RECORDS SUPPLIED
────────────────

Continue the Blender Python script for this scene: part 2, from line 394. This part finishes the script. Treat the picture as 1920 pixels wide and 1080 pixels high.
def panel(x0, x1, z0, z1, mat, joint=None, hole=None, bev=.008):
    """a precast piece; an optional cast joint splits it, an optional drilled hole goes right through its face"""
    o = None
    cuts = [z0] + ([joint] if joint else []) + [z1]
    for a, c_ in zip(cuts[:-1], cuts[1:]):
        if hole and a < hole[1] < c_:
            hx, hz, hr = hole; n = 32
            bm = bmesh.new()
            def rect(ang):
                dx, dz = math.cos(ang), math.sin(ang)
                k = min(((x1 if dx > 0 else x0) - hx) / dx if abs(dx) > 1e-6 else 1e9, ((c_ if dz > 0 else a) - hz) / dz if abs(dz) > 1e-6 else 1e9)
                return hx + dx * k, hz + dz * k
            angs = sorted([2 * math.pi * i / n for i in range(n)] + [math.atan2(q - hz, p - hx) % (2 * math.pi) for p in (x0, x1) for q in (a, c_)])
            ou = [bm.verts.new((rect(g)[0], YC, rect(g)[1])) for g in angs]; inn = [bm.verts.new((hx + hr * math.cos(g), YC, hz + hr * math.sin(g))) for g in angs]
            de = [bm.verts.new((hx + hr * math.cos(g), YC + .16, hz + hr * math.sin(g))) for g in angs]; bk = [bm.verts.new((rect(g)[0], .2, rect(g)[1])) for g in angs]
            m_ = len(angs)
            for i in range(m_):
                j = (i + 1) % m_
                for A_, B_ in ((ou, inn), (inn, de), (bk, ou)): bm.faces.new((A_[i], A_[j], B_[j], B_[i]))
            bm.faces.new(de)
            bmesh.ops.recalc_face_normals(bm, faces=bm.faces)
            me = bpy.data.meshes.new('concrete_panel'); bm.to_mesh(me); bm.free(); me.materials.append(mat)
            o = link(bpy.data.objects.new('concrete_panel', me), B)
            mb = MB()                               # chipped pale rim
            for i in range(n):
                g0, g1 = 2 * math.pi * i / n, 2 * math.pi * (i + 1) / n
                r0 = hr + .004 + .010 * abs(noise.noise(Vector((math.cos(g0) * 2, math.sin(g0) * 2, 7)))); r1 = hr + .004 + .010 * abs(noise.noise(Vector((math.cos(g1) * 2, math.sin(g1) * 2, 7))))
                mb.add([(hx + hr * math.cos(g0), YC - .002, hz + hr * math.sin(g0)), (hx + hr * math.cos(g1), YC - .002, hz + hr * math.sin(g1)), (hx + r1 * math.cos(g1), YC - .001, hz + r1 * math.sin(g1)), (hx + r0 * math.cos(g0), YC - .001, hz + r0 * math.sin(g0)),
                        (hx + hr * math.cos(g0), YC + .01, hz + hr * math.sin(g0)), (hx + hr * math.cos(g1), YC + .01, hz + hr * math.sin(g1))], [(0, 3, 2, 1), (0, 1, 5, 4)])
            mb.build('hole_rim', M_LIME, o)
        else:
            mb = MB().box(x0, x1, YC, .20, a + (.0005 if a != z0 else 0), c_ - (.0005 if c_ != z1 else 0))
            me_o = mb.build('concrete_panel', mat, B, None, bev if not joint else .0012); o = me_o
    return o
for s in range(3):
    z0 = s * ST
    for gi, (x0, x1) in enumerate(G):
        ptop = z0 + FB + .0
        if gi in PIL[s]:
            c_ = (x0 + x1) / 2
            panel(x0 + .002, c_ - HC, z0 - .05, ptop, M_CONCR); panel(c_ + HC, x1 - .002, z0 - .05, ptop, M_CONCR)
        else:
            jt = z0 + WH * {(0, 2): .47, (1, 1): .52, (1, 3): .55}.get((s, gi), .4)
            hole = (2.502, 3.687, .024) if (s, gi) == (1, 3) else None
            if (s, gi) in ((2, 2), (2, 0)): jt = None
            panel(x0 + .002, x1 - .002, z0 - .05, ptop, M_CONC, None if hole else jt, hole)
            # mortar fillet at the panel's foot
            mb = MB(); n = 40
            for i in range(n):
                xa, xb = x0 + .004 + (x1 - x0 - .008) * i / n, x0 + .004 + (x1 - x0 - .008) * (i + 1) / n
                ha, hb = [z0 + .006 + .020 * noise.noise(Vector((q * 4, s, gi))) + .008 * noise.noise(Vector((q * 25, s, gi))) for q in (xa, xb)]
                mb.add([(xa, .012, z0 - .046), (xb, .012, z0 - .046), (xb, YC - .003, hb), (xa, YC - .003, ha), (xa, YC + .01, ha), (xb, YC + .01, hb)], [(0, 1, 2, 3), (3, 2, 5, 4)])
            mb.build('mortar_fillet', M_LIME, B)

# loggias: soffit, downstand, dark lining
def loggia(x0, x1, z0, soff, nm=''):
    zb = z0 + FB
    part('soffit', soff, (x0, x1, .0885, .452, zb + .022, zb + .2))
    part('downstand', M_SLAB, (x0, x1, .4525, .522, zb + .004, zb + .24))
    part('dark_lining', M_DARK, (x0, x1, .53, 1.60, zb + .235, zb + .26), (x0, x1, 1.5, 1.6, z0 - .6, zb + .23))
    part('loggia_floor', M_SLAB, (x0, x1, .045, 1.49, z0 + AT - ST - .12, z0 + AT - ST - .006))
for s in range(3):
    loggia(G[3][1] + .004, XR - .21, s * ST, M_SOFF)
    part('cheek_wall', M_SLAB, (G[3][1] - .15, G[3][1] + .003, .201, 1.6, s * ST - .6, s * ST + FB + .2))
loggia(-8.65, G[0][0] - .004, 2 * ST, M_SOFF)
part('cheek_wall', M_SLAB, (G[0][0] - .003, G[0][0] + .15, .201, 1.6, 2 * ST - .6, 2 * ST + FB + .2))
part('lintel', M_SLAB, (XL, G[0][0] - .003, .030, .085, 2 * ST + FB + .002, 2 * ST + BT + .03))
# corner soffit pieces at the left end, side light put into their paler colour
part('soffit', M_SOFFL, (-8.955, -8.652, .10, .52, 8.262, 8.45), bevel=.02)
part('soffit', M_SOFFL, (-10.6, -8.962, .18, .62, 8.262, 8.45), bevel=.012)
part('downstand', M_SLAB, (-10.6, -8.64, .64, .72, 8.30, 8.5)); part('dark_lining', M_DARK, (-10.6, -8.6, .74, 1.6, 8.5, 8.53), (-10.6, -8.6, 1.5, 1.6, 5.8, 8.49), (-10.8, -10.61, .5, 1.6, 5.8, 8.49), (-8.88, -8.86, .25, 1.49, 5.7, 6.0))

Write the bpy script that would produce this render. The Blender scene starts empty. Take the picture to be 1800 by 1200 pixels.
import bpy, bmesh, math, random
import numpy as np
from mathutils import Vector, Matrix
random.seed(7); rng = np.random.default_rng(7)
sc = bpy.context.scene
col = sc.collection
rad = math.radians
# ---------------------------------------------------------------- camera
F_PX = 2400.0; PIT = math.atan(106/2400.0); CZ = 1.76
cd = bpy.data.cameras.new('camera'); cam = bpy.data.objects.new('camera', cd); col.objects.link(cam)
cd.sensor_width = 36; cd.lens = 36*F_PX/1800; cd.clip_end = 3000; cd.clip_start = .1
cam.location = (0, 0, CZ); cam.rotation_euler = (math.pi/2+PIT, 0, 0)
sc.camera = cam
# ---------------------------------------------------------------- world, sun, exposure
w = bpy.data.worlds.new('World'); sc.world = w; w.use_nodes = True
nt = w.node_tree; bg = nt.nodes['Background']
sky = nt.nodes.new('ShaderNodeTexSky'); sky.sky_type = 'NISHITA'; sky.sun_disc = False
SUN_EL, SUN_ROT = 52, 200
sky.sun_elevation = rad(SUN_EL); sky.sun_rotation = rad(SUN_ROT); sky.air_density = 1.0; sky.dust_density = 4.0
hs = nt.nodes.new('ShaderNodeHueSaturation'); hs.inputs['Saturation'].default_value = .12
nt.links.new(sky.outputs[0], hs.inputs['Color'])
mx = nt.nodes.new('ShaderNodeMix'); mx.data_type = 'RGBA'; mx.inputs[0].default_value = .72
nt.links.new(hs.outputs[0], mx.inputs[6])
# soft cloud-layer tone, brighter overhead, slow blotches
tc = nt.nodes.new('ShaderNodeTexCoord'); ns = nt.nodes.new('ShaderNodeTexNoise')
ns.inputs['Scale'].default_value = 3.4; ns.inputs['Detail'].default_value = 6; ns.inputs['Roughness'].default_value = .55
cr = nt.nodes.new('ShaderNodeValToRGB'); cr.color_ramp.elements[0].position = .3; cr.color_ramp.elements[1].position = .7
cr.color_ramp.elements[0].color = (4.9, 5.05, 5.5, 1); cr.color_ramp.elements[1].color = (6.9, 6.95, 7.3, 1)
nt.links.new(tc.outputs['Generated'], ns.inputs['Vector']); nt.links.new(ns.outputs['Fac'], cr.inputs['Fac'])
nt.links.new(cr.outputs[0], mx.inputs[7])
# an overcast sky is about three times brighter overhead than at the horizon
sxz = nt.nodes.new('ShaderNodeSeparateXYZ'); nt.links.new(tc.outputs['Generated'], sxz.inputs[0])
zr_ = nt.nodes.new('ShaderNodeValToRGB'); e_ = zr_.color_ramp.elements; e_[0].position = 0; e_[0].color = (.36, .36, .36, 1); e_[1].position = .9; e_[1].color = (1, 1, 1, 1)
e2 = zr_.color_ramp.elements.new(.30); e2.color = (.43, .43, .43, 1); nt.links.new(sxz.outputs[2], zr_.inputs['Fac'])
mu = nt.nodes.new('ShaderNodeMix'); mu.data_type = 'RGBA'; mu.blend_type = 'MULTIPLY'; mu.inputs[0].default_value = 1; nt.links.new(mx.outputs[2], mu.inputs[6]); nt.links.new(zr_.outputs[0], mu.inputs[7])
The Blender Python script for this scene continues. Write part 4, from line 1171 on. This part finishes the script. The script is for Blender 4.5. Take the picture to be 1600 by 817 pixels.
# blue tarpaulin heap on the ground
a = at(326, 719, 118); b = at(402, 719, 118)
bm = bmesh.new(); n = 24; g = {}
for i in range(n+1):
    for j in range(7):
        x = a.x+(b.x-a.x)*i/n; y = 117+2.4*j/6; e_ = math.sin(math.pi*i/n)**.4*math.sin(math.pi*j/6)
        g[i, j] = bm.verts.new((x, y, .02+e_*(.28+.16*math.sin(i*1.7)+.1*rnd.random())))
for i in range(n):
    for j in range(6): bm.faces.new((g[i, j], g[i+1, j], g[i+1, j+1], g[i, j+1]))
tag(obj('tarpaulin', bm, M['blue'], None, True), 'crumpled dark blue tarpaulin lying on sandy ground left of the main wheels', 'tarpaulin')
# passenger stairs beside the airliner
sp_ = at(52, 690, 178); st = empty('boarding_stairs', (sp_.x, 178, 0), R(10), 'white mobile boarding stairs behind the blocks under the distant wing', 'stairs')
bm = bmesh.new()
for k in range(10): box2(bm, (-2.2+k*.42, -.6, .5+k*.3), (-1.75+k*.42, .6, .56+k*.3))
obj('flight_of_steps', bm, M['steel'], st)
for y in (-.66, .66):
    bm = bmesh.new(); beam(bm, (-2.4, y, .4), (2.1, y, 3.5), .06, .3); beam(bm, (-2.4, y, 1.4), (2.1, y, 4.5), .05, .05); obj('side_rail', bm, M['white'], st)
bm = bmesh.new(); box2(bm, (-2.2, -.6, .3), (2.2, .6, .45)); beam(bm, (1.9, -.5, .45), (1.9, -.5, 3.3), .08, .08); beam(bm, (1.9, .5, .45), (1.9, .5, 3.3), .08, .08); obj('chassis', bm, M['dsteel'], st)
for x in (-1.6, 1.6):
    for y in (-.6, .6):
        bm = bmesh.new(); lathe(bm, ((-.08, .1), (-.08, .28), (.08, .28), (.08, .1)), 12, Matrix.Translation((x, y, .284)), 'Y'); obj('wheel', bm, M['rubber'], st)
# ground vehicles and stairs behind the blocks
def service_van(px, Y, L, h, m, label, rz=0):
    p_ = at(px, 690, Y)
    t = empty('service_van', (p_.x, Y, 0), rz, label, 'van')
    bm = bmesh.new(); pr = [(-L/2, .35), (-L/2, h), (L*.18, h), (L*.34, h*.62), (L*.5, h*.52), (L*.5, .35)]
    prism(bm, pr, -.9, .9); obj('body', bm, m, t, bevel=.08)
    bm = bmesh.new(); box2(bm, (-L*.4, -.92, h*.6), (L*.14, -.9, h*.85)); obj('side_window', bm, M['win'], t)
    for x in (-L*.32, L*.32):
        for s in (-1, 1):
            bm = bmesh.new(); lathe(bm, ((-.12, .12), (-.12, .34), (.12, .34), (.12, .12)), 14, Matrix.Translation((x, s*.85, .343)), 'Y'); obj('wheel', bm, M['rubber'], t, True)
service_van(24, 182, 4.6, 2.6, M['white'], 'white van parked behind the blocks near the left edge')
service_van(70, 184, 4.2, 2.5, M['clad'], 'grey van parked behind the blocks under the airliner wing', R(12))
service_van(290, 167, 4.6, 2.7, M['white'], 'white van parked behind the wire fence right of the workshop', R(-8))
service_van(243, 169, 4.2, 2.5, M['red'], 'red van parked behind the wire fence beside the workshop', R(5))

────────────────

TO BE DONE
Only the lines from the one with "part('dark_lining', M_DARK, (x0, x1, .53, 1.60, zb" up to the one with "part('downstand', M_SLAB, (-10.6, -8.64, .64, .72, 8.30, 8.5));" should be repeated, both included, exactly as they appear.

RESULT OF THE TASK
    part('dark_lining', M_DARK, (x0, x1, .53, 1.60, zb + .235, zb + .26), (x0, x1, 1.5, 1.6, z0 - .6, zb + .23))
    part('loggia_floor', M_SLAB, (x0, x1, .045, 1.49, z0 + AT - ST - .12, z0 + AT - ST - .006))
for s in range(3):
    loggia(G[3][1] + .004, XR - .21, s * ST, M_SOFF)
    part('cheek_wall', M_SLAB, (G[3][1] - .15, G[3][1] + .003, .201, 1.6, s * ST - .6, s * ST + FB + .2))
loggia(-8.65, G[0][0] - .004, 2 * ST, M_SOFF)
part('cheek_wall', M_SLAB, (G[0][0] - .003, G[0][0] + .15, .201, 1.6, 2 * ST - .6, 2 * ST + FB + .2))
part('lintel', M_SLAB, (XL, G[0][0] - .003, .030, .085, 2 * ST + FB + .002, 2 * ST + BT + .03))
# corner soffit pieces at the left end, side light put into their paler colour
part('soffit', M_SOFFL, (-8.955, -8.652, .10, .52, 8.262, 8.45), bevel=.02)
part('soffit', M_SOFFL, (-10.6, -8.962, .18, .62, 8.262, 8.45), bevel=.012)
part('downstand', M_SLAB, (-10.6, -8.64, .64, .72, 8.30, 8.5)); part('dark_lining', M_DARK, (-10.6, -8.6, .74, 1.6, 8.5, 8.53), (-10.6, -8.6, 1.5, 1.6, 5.8, 8.49), (-10.8, -10.61, .5, 1.6, 5.8, 8.49), (-8.88, -8.86, .25, 1.49, 5.7, 6.0))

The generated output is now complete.